TASK BRIEF » Transcribe the material in full, exactly as written.

GIVEN MATERIAL »
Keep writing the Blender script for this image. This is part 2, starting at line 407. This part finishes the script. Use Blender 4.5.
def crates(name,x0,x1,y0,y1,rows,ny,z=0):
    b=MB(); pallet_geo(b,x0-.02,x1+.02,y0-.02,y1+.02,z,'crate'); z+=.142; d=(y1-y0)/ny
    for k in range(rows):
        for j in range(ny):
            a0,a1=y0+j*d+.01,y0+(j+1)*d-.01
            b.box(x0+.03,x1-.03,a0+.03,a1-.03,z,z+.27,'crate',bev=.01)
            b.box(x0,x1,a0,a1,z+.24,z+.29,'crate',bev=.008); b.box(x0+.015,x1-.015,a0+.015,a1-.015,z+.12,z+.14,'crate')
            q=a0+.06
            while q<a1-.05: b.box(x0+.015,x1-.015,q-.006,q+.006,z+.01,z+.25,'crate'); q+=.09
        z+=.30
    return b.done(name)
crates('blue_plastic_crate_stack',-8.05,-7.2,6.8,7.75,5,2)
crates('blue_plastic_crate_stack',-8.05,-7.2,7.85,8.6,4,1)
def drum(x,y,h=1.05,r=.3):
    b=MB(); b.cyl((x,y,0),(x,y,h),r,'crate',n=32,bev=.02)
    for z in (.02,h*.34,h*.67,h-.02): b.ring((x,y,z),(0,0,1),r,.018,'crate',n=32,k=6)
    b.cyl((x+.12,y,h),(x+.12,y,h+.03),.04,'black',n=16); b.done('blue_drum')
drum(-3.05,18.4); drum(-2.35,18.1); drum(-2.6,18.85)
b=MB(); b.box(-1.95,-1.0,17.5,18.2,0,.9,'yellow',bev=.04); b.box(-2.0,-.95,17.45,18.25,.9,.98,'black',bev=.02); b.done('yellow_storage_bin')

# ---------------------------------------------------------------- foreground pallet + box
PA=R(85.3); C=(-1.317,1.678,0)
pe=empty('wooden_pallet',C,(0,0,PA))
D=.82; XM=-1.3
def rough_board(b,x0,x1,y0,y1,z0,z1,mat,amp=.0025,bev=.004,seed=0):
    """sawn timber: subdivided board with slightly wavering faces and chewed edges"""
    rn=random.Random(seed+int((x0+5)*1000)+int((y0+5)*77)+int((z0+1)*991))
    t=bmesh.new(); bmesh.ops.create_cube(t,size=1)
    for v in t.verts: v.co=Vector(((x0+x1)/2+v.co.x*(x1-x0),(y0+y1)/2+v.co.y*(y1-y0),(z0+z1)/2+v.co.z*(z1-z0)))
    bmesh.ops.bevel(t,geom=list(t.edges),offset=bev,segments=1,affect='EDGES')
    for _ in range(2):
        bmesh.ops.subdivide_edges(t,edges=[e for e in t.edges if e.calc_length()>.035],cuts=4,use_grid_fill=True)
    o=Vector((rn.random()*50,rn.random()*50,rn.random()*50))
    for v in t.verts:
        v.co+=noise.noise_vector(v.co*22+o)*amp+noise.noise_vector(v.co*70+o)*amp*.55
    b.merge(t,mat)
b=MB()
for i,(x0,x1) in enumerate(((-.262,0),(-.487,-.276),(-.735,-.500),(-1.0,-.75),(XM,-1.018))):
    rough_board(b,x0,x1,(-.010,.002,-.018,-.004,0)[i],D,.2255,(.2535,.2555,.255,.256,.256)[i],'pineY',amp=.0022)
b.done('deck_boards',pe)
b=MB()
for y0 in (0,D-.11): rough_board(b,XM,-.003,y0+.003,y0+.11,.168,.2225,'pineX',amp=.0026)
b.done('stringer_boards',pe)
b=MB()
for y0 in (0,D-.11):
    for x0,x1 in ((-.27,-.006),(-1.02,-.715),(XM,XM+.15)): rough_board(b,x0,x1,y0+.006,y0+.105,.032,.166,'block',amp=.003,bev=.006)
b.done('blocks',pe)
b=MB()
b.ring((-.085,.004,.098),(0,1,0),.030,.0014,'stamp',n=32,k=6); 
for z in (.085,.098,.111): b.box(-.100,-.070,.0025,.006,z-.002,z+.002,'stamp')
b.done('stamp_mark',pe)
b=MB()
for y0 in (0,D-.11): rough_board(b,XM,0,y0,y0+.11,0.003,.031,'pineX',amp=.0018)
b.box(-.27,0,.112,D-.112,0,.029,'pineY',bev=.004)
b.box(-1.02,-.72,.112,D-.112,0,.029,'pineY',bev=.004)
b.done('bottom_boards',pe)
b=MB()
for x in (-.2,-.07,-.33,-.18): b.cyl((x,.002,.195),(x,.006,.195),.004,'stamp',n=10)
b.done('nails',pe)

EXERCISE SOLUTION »
Keep writing the Blender script for this image. This is part 2, starting at line 407. This part finishes the script. Use Blender 4.5.
def crates(name,x0,x1,y0,y1,rows,ny,z=0):
    b=MB(); pallet_geo(b,x0-.02,x1+.02,y0-.02,y1+.02,z,'crate'); z+=.142; d=(y1-y0)/ny
    for k in range(rows):
        for j in range(ny):
            a0,a1=y0+j*d+.01,y0+(j+1)*d-.01
            b.box(x0+.03,x1-.03,a0+.03,a1-.03,z,z+.27,'crate',bev=.01)
            b.box(x0,x1,a0,a1,z+.24,z+.29,'crate',bev=.008); b.box(x0+.015,x1-.015,a0+.015,a1-.015,z+.12,z+.14,'crate')
            q=a0+.06
            while q<a1-.05: b.box(x0+.015,x1-.015,q-.006,q+.006,z+.01,z+.25,'crate'); q+=.09
        z+=.30
    return b.done(name)
crates('blue_plastic_crate_stack',-8.05,-7.2,6.8,7.75,5,2)
crates('blue_plastic_crate_stack',-8.05,-7.2,7.85,8.6,4,1)
def drum(x,y,h=1.05,r=.3):
    b=MB(); b.cyl((x,y,0),(x,y,h),r,'crate',n=32,bev=.02)
    for z in (.02,h*.34,h*.67,h-.02): b.ring((x,y,z),(0,0,1),r,.018,'crate',n=32,k=6)
    b.cyl((x+.12,y,h),(x+.12,y,h+.03),.04,'black',n=16); b.done('blue_drum')
drum(-3.05,18.4); drum(-2.35,18.1); drum(-2.6,18.85)
b=MB(); b.box(-1.95,-1.0,17.5,18.2,0,.9,'yellow',bev=.04); b.box(-2.0,-.95,17.45,18.25,.9,.98,'black',bev=.02); b.done('yellow_storage_bin')

# ---------------------------------------------------------------- foreground pallet + box
PA=R(85.3); C=(-1.317,1.678,0)
pe=empty('wooden_pallet',C,(0,0,PA))
D=.82; XM=-1.3
def rough_board(b,x0,x1,y0,y1,z0,z1,mat,amp=.0025,bev=.004,seed=0):
    """sawn timber: subdivided board with slightly wavering faces and chewed edges"""
    rn=random.Random(seed+int((x0+5)*1000)+int((y0+5)*77)+int((z0+1)*991))
    t=bmesh.new(); bmesh.ops.create_cube(t,size=1)
    for v in t.verts: v.co=Vector(((x0+x1)/2+v.co.x*(x1-x0),(y0+y1)/2+v.co.y*(y1-y0),(z0+z1)/2+v.co.z*(z1-z0)))
    bmesh.ops.bevel(t,geom=list(t.edges),offset=bev,segments=1,affect='EDGES')
    for _ in range(2):
        bmesh.ops.subdivide_edges(t,edges=[e for e in t.edges if e.calc_length()>.035],cuts=4,use_grid_fill=True)
    o=Vector((rn.random()*50,rn.random()*50,rn.random()*50))
    for v in t.verts:
        v.co+=noise.noise_vector(v.co*22+o)*amp+noise.noise_vector(v.co*70+o)*amp*.55
    b.merge(t,mat)
b=MB()
for i,(x0,x1) in enumerate(((-.262,0),(-.487,-.276),(-.735,-.500),(-1.0,-.75),(XM,-1.018))):
    rough_board(b,x0,x1,(-.010,.002,-.018,-.004,0)[i],D,.2255,(.2535,.2555,.255,.256,.256)[i],'pineY',amp=.0022)
b.done('deck_boards',pe)
b=MB()
for y0 in (0,D-.11): rough_board(b,XM,-.003,y0+.003,y0+.11,.168,.2225,'pineX',amp=.0026)
b.done('stringer_boards',pe)
b=MB()
for y0 in (0,D-.11):
    for x0,x1 in ((-.27,-.006),(-1.02,-.715),(XM,XM+.15)): rough_board(b,x0,x1,y0+.006,y0+.105,.032,.166,'block',amp=.003,bev=.006)
b.done('blocks',pe)
b=MB()
b.ring((-.085,.004,.098),(0,1,0),.030,.0014,'stamp',n=32,k=6); 
for z in (.085,.098,.111): b.box(-.100,-.070,.0025,.006,z-.002,z+.002,'stamp')
b.done('stamp_mark',pe)
b=MB()
for y0 in (0,D-.11): rough_board(b,XM,0,y0,y0+.11,0.003,.031,'pineX',amp=.0018)
b.box(-.27,0,.112,D-.112,0,.029,'pineY',bev=.004)
b.box(-1.02,-.72,.112,D-.112,0,.029,'pineY',bev=.004)
b.done('bottom_boards',pe)
b=MB()
for x in (-.2,-.07,-.33,-.18): b.cyl((x,.002,.195),(x,.006,.195),.004,'stamp',n=10)
b.done('nails',pe)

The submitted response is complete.